Rick- For us it was fighting over WHO was going to BUY the gun…LOL
Art- Oh so true!
j.r.- Yeah, now that you mention it, I do remember seeing those leather pouches later… And probably a good thing you didn’t hit any bumps, that old Charter would have done a NICE job of shorting the hell outta the battery!!!
Not skeered about that battery shorting out. :^)
Actually, I was pretty stupid and had no idea that was unsafe back then, my Guardian Angel must have worked overtime when I was a kid, I thought I was indestructible! :^)
Hi Ed, well only the pump guys had the tube loaded, but some of we dumb ones like me used to leave two in the side by side but with it broken open and laying on the seat with the muzzle pointed where it would kill the tranny if it went off! A couple of kids had bolts and the bolts left open but the shell was in the chamber. I didn’t say we were PARTICULARLY smart!
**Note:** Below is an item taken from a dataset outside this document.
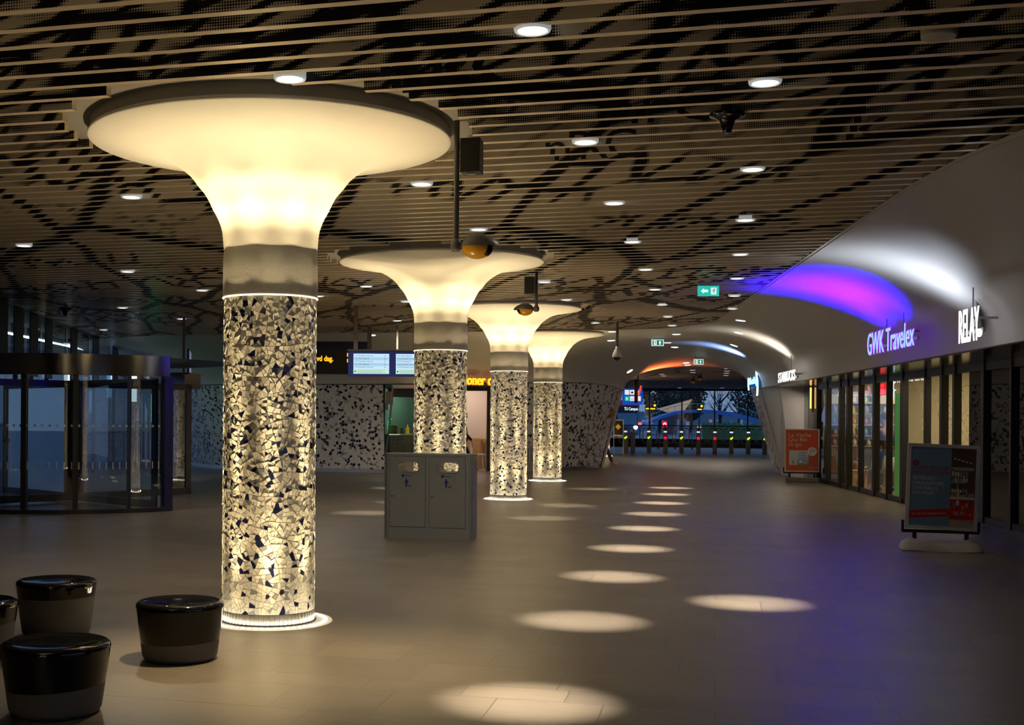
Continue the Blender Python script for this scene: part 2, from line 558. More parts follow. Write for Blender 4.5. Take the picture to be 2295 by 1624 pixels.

Thanks for the jog down memory lane. I grew up in Boondockia, PA (in the mid 70’s) and remember all the pickmeups with gun racks. One of my childhood friend’s older brother had some old beatup Chevy (it ran), with a rack, that he use to haul us around in, without seatbelts…yikes! The fun part was shooting whatever he had in the rack at their farm. Good times. I always had my pocket knife on me, it never came out of my pocket at school. Couldn’t do that today.
I remember being I think 7 or 8 years old walking around the town square of Salem Arkansas with an old Steven single shot .22 boltie and going into Western Auto to buy a box of .22 LR for if my memory is correct I think I paid 35 maybe 50 cents for it. And no one batted an eye.
Mark’s recollection jogged another from my noggin, of when I was in elementary school and had to wait for Mom to pick me up. I used to go to Sears, where the gun rack was in middle of store, completely accessible to anyone wanting to handle the rifles or shotguns (no handguns). Gun shells were in bottom of cabinet shelf immediately under them – anyone could load up and not a store employee was present to stop anyone from handling them.
Browning Citori SxS for $109 iirc – oops, my heart rate just skipped a beat!